Does it make any difference to the security and efficiency if we use SHA-256 or SHA-512 for the Mask Generation Function MGF1 that generates the masking / padding within the OAEP encryption scheme and the PSS signature scheme?
A lot of implementations also seem to sport support for SHA-224 and SHA-384 for MGF1. Does it make any sense to use these truncated hash functions for something that needs to generate a mask of a particular size (close to the size of the key size for RSA)? Or would that simply add unnecessary overhead?
It seems to me that SHA-512 would be more efficient because of the output size alone. However, most implementations seem to default on SHA-1, SHA-256 or the same hash as used to hash the data for PSS.

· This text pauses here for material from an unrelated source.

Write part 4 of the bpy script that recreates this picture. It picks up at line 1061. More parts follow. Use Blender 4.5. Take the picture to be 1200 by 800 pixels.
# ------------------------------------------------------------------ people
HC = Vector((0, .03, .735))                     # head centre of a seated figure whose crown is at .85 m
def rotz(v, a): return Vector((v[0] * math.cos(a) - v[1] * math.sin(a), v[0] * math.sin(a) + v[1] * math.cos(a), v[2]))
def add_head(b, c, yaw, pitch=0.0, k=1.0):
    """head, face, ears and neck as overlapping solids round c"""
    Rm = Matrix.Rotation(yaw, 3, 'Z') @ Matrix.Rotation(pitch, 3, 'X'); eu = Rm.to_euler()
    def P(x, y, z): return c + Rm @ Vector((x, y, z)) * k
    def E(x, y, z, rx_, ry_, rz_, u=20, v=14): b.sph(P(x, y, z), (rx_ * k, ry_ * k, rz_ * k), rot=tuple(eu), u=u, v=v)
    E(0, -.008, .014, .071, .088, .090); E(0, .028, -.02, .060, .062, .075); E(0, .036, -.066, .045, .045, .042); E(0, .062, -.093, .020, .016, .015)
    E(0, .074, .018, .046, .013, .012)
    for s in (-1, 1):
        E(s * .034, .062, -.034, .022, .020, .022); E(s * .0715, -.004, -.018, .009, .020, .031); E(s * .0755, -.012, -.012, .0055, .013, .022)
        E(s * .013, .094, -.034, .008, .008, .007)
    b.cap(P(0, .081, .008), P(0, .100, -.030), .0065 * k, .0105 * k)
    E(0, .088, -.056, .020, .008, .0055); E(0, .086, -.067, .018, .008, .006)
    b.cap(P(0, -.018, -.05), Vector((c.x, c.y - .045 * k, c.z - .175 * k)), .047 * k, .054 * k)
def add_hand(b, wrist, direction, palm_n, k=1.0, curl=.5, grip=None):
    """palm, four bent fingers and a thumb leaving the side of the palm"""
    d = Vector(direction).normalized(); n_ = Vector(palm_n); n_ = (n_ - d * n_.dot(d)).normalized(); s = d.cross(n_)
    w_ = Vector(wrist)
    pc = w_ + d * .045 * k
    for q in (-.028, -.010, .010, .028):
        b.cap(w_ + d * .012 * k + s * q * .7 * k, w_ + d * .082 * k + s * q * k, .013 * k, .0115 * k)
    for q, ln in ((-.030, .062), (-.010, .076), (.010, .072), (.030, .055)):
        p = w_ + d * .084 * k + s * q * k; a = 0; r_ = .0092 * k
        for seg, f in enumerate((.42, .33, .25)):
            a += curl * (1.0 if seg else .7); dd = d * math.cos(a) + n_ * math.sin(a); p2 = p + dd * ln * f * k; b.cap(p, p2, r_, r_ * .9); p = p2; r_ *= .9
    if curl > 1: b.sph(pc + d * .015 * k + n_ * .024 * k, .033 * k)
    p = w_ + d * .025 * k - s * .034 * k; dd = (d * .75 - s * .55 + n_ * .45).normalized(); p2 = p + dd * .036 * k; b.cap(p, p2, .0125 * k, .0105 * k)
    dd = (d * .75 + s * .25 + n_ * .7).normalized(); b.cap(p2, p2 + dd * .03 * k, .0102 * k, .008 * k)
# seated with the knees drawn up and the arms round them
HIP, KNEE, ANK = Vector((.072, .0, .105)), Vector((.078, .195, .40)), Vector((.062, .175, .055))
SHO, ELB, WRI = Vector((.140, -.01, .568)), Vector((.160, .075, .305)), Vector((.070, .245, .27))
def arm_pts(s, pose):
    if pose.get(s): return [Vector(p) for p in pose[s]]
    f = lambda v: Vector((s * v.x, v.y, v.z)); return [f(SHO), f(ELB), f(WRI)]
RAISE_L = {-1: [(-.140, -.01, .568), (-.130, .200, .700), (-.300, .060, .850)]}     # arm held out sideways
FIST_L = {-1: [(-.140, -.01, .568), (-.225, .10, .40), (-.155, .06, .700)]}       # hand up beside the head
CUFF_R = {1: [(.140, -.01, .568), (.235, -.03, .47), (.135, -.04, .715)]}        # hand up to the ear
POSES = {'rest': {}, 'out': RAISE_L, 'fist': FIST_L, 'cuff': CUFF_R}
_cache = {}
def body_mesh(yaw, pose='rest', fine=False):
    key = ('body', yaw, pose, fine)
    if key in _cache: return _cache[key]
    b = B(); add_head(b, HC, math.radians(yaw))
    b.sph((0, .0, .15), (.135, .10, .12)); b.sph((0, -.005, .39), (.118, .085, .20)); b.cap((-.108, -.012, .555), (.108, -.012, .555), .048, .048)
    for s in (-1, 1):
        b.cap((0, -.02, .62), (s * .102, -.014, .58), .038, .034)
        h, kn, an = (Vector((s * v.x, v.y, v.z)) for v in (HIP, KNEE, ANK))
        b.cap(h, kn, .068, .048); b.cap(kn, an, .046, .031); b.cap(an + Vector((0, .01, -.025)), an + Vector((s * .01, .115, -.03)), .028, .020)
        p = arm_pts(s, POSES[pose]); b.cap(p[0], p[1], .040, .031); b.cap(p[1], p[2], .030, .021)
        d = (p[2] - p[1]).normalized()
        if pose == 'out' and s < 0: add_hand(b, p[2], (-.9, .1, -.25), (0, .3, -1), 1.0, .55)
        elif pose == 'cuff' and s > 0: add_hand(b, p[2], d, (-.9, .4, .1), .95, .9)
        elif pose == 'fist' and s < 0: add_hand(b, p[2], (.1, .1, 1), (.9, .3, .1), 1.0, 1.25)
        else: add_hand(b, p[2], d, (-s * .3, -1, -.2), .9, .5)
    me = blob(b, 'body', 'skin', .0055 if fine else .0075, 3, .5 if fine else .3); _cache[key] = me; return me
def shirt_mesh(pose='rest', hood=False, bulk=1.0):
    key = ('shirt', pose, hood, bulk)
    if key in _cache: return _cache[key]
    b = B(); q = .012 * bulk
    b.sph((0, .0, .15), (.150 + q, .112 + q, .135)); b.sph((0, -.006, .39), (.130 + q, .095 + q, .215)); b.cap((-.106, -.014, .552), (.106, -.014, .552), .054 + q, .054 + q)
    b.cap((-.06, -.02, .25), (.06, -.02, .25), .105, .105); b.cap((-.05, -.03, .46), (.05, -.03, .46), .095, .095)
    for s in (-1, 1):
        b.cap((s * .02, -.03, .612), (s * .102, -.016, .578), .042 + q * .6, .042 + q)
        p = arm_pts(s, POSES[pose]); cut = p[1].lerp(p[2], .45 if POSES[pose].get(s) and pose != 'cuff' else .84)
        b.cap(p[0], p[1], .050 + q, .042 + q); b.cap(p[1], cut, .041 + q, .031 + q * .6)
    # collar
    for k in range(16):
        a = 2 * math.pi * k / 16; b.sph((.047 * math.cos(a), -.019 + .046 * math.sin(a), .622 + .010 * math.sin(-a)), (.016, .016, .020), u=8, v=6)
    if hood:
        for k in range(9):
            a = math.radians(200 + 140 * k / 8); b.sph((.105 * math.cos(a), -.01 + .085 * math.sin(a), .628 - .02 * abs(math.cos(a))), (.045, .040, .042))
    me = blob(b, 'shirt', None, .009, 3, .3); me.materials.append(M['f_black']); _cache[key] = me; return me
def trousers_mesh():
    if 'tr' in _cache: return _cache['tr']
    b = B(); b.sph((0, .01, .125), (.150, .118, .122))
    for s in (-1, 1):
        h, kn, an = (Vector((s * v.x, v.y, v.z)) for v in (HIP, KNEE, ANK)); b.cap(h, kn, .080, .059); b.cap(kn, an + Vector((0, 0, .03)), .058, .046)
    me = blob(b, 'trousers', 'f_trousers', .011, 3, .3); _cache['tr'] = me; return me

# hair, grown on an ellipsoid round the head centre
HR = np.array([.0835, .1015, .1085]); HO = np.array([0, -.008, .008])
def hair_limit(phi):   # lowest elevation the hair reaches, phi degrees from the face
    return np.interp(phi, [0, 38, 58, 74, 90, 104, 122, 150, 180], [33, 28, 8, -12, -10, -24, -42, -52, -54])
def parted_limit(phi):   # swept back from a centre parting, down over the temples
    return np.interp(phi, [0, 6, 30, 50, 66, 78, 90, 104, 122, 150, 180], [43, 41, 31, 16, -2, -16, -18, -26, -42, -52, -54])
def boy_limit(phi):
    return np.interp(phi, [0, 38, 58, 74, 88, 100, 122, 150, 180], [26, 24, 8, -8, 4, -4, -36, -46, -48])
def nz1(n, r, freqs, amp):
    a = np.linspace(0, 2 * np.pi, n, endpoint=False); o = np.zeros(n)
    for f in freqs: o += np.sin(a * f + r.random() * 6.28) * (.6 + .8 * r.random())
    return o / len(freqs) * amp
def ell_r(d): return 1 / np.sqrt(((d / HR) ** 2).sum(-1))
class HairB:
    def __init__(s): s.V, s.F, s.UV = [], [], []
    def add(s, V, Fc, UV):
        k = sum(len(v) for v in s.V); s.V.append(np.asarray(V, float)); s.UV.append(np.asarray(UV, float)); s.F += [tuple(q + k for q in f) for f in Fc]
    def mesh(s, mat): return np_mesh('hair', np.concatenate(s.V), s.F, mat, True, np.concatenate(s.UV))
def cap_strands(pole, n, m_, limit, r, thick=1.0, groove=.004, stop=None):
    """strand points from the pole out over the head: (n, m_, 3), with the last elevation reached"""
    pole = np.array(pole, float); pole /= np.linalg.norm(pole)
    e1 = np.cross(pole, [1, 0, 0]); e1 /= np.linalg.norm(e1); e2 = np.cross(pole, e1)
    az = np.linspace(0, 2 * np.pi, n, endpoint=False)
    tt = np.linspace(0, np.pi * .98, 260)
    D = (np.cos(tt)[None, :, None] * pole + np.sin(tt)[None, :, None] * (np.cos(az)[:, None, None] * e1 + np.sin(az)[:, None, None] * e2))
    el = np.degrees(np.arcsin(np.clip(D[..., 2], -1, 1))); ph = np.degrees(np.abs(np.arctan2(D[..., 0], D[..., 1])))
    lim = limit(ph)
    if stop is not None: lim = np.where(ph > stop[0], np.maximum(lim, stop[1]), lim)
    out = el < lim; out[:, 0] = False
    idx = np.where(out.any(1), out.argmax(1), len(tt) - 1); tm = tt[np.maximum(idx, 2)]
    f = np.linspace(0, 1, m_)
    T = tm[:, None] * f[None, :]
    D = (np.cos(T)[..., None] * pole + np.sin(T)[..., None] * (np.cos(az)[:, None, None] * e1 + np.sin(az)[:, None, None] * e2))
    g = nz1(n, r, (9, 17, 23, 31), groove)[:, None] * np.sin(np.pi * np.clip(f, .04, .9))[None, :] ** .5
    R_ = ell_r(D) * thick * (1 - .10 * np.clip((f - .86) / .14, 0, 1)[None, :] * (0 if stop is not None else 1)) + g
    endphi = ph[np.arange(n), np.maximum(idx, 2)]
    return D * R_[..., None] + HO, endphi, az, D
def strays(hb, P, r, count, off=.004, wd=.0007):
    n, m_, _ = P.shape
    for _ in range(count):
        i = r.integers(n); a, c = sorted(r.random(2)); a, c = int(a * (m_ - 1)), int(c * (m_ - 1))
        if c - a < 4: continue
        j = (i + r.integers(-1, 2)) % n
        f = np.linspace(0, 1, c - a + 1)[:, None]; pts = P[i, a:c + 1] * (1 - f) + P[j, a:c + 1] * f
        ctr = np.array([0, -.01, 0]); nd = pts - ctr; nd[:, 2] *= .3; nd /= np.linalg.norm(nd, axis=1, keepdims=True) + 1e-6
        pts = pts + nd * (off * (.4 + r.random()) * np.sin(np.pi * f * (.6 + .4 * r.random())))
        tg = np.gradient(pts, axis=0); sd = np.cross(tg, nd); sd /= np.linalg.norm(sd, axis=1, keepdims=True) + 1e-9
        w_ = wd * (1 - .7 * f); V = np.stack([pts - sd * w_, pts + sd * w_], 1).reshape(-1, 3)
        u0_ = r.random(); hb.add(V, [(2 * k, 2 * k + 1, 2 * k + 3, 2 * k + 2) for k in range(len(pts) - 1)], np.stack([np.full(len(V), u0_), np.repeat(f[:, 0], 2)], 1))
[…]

Since the input sizes are fixed, length-extension attacks are not relevant, so any of the SHA-2 functions reasonably implements the random oracle model assumed by OAEP or PSS via MGF1even the default of SHA-1 works with MGF1.
Obviously it will cost slightly more to use SHA-224 or SHA-384 than to use SHA-256 or SHA-512 because SHA-224 and SHA-384 are effectively truncations of SHA-256 and SHA-512: to get the same amount of output as (say) twelve SHA-384 invocations each costing a SHA-512 computation, you could pay for a mere nine SHA-512 computations instead. So the truncated options don't provide any benefit. And, of course, SHA-512 than SHA-256 is generally faster on CPUs with 64-bit adders.
All that said, it is hard to imagine that this could substantially affect security or performance since you're about to do a 2048-bit modular exponentiation anyway, which will be the bulk of the costbut, of course, you're in a better position to do that measurement in your application! (Make sure to choose $e = 3$ to minimize time spent in exponentiation.)